Problem statement: Your task is to copy the stretch of lines in the records below that begins with the line containing "Keep writing the" and ends with the line containing "idx[1:, :-1]], -1).reshape(-1, 4)", exactly as written, with nothing added.

(Rows from a 3D scene dataset)
'''

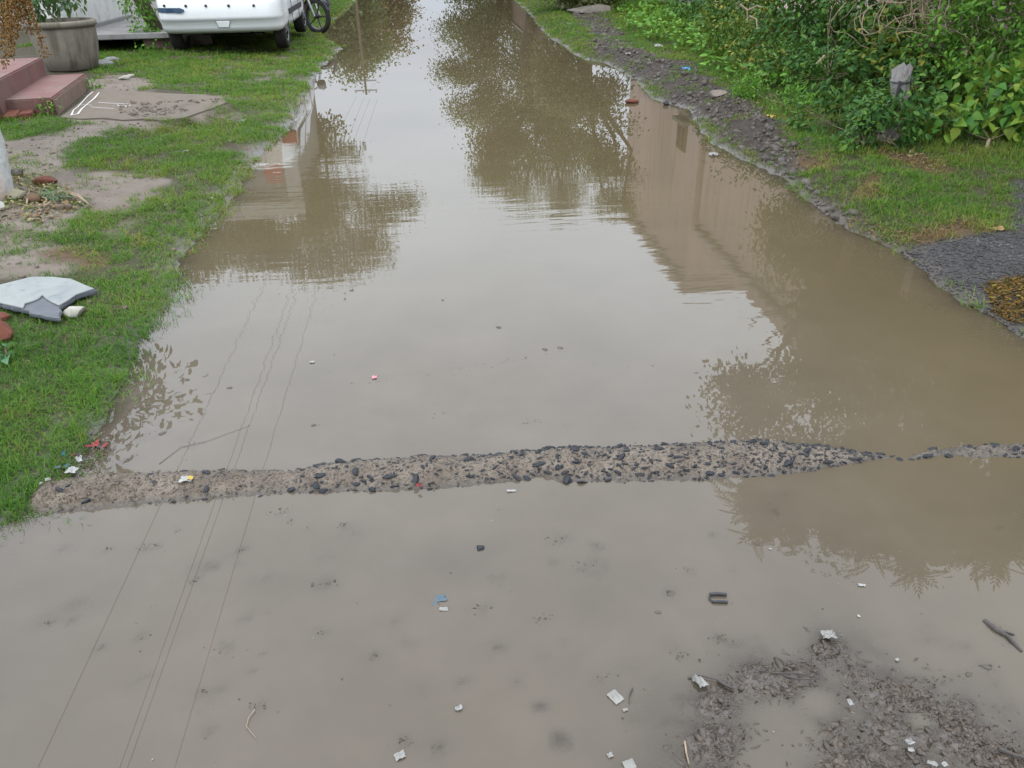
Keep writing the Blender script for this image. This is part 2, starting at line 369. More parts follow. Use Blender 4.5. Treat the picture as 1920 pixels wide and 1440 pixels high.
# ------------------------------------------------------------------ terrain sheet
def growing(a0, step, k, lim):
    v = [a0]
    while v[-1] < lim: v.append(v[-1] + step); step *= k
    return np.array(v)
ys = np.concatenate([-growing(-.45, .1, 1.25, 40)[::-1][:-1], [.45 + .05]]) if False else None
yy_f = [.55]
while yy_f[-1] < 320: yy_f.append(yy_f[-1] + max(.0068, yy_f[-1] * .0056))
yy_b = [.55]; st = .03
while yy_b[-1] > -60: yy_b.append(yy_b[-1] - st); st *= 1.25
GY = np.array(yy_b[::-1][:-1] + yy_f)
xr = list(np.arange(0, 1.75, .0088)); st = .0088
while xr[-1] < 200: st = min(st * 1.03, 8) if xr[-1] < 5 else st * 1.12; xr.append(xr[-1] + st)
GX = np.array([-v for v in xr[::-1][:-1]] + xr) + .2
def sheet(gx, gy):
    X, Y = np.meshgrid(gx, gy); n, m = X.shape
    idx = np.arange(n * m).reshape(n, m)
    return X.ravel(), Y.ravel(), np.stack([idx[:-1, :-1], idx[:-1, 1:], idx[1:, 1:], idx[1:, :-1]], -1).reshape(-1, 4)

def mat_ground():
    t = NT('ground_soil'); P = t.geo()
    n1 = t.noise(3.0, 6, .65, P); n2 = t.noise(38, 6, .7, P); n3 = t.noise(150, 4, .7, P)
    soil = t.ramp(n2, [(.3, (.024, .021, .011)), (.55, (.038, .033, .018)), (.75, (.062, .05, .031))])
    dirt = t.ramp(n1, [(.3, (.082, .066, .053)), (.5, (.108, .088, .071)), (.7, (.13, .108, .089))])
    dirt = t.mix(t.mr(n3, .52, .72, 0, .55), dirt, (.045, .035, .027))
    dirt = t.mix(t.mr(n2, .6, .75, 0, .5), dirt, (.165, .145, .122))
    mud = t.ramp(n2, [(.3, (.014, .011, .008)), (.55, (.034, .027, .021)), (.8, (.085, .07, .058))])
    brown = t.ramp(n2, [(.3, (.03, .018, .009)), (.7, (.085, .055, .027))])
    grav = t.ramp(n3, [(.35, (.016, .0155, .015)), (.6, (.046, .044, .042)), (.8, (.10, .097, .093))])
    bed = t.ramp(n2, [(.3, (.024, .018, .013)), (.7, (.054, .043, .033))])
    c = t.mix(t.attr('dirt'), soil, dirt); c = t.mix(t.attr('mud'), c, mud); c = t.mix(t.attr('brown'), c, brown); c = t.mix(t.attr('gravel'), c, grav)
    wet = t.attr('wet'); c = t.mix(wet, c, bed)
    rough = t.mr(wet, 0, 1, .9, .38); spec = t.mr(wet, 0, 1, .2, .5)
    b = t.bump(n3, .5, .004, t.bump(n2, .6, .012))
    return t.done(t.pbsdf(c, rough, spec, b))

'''
'''

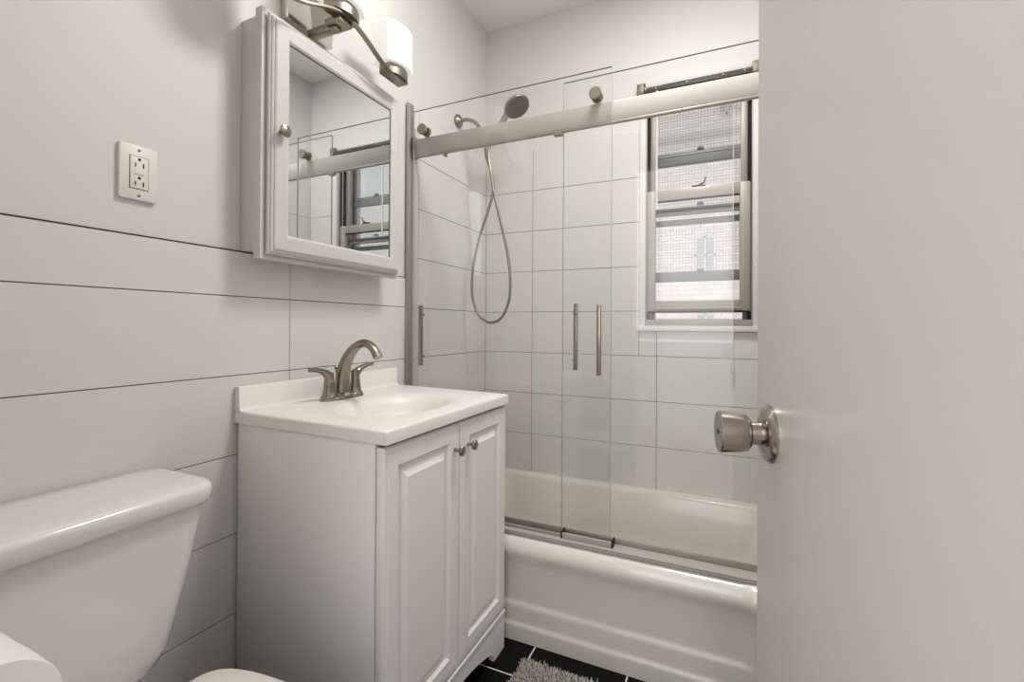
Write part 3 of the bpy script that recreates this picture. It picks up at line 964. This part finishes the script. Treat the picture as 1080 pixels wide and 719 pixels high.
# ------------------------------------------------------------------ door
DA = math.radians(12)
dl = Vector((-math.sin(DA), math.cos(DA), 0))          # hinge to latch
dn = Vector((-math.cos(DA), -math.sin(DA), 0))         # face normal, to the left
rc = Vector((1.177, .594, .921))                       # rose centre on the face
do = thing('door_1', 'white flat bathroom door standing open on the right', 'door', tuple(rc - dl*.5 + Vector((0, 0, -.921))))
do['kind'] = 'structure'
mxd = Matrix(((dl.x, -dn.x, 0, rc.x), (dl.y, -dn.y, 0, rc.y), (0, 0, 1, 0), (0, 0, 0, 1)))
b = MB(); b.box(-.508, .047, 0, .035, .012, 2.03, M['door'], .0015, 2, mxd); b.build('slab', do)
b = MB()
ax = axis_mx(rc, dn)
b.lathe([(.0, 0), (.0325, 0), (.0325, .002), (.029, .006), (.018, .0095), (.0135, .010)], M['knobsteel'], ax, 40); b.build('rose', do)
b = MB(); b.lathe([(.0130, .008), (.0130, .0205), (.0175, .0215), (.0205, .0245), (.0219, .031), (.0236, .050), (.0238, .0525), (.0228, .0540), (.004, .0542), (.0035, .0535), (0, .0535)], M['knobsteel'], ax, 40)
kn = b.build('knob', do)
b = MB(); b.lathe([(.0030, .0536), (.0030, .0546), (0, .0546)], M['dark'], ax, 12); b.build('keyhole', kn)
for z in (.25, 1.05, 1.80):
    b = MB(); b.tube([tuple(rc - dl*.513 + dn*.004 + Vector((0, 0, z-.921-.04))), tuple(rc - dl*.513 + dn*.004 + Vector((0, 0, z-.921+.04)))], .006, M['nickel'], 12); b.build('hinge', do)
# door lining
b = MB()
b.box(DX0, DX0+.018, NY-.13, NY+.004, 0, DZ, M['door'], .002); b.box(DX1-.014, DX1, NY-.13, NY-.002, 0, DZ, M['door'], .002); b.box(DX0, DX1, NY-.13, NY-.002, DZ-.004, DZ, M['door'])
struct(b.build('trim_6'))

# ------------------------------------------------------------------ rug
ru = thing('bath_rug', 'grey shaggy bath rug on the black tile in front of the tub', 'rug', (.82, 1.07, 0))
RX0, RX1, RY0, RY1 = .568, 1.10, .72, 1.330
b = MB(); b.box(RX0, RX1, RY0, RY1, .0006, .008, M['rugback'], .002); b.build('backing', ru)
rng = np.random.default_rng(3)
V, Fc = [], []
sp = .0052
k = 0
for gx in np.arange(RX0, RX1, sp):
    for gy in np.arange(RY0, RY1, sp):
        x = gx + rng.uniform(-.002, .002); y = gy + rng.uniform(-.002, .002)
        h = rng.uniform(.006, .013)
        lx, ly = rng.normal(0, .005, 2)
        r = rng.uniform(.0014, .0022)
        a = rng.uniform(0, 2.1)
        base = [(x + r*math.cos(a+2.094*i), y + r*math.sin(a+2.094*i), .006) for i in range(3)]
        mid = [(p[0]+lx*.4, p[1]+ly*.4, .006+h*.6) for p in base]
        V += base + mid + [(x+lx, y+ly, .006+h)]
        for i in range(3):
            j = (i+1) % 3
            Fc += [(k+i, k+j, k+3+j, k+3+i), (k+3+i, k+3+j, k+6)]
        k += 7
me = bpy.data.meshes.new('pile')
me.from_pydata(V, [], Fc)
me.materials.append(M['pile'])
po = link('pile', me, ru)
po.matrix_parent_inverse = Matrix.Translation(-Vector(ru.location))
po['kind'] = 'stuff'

'''

Solution:
Keep writing the Blender script for this image. This is part 2, starting at line 369. More parts follow. Use Blender 4.5. Treat the picture as 1920 pixels wide and 1440 pixels high.
# ------------------------------------------------------------------ terrain sheet
def growing(a0, step, k, lim):
    v = [a0]
    while v[-1] < lim: v.append(v[-1] + step); step *= k
    return np.array(v)
ys = np.concatenate([-growing(-.45, .1, 1.25, 40)[::-1][:-1], [.45 + .05]]) if False else None
yy_f = [.55]
while yy_f[-1] < 320: yy_f.append(yy_f[-1] + max(.0068, yy_f[-1] * .0056))
yy_b = [.55]; st = .03
while yy_b[-1] > -60: yy_b.append(yy_b[-1] - st); st *= 1.25
GY = np.array(yy_b[::-1][:-1] + yy_f)
xr = list(np.arange(0, 1.75, .0088)); st = .0088
while xr[-1] < 200: st = min(st * 1.03, 8) if xr[-1] < 5 else st * 1.12; xr.append(xr[-1] + st)
GX = np.array([-v for v in xr[::-1][:-1]] + xr) + .2
def sheet(gx, gy):
    X, Y = np.meshgrid(gx, gy); n, m = X.shape
    idx = np.arange(n * m).reshape(n, m)
    return X.ravel(), Y.ravel(), np.stack([idx[:-1, :-1], idx[:-1, 1:], idx[1:, 1:], idx[1:, :-1]], -1).reshape(-1, 4)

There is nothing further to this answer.